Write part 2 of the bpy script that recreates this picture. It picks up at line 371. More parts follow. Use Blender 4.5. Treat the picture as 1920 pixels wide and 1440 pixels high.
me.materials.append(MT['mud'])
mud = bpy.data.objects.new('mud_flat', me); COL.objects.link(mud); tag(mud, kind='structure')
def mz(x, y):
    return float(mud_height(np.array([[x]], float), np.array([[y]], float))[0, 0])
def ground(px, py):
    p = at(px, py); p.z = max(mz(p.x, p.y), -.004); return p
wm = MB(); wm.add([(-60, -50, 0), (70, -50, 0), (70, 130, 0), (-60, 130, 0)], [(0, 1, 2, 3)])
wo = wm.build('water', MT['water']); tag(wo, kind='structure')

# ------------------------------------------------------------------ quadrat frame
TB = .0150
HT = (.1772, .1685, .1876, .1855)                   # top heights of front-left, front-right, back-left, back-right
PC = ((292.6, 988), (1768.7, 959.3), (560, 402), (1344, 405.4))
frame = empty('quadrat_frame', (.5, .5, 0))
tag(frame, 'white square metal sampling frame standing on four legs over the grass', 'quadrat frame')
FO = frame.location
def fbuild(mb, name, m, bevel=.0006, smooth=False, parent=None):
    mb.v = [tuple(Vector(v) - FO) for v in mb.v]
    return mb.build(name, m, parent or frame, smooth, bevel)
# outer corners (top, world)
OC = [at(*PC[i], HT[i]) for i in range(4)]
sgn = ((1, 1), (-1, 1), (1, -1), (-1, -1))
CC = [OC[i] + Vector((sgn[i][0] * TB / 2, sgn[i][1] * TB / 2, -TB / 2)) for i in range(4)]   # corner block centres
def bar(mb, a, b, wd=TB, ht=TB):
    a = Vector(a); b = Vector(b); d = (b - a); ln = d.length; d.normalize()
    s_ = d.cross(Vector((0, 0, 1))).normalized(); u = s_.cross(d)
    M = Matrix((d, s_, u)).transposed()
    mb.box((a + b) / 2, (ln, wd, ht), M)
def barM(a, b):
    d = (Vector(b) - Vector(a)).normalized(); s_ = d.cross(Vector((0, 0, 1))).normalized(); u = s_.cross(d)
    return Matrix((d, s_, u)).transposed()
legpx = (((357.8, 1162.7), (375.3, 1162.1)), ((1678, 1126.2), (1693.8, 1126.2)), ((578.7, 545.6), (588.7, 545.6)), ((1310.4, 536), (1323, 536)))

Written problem
Restate the data above word for word.

Response
Write part 2 of the bpy script that recreates this picture. It picks up at line 371. More parts follow. Use Blender 4.5. Treat the picture as 1920 pixels wide and 1440 pixels high.
me.materials.append(MT['mud'])
mud = bpy.data.objects.new('mud_flat', me); COL.objects.link(mud); tag(mud, kind='structure')
def mz(x, y):
    return float(mud_height(np.array([[x]], float), np.array([[y]], float))[0, 0])
def ground(px, py):
    p = at(px, py); p.z = max(mz(p.x, p.y), -.004); return p
wm = MB(); wm.add([(-60, -50, 0), (70, -50, 0), (70, 130, 0), (-60, 130, 0)], [(0, 1, 2, 3)])
wo = wm.build('water', MT['water']); tag(wo, kind='structure')

# ------------------------------------------------------------------ quadrat frame
TB = .0150
HT = (.1772, .1685, .1876, .1855)                   # top heights of front-left, front-right, back-left, back-right
PC = ((292.6, 988), (1768.7, 959.3), (560, 402), (1344, 405.4))
frame = empty('quadrat_frame', (.5, .5, 0))
tag(frame, 'white square metal sampling frame standing on four legs over the grass', 'quadrat frame')
FO = frame.location
def fbuild(mb, name, m, bevel=.0006, smooth=False, parent=None):
    mb.v = [tuple(Vector(v) - FO) for v in mb.v]
    return mb.build(name, m, parent or frame, smooth, bevel)
# outer corners (top, world)
OC = [at(*PC[i], HT[i]) for i in range(4)]
sgn = ((1, 1), (-1, 1), (1, -1), (-1, -1))
CC = [OC[i] + Vector((sgn[i][0] * TB / 2, sgn[i][1] * TB / 2, -TB / 2)) for i in range(4)]   # corner block centres
def bar(mb, a, b, wd=TB, ht=TB):
    a = Vector(a); b = Vector(b); d = (b - a); ln = d.length; d.normalize()
    s_ = d.cross(Vector((0, 0, 1))).normalized(); u = s_.cross(d)
    M = Matrix((d, s_, u)).transposed()
    mb.box((a + b) / 2, (ln, wd, ht), M)
def barM(a, b):
    d = (Vector(b) - Vector(a)).normalized(); s_ = d.cross(Vector((0, 0, 1))).normalized(); u = s_.cross(d)
    return Matrix((d, s_, u)).transposed()
legpx = (((357.8, 1162.7), (375.3, 1162.1)), ((1678, 1126.2), (1693.8, 1126.2)), ((578.7, 545.6), (588.7, 545.6)), ((1310.4, 536), (1323, 536)))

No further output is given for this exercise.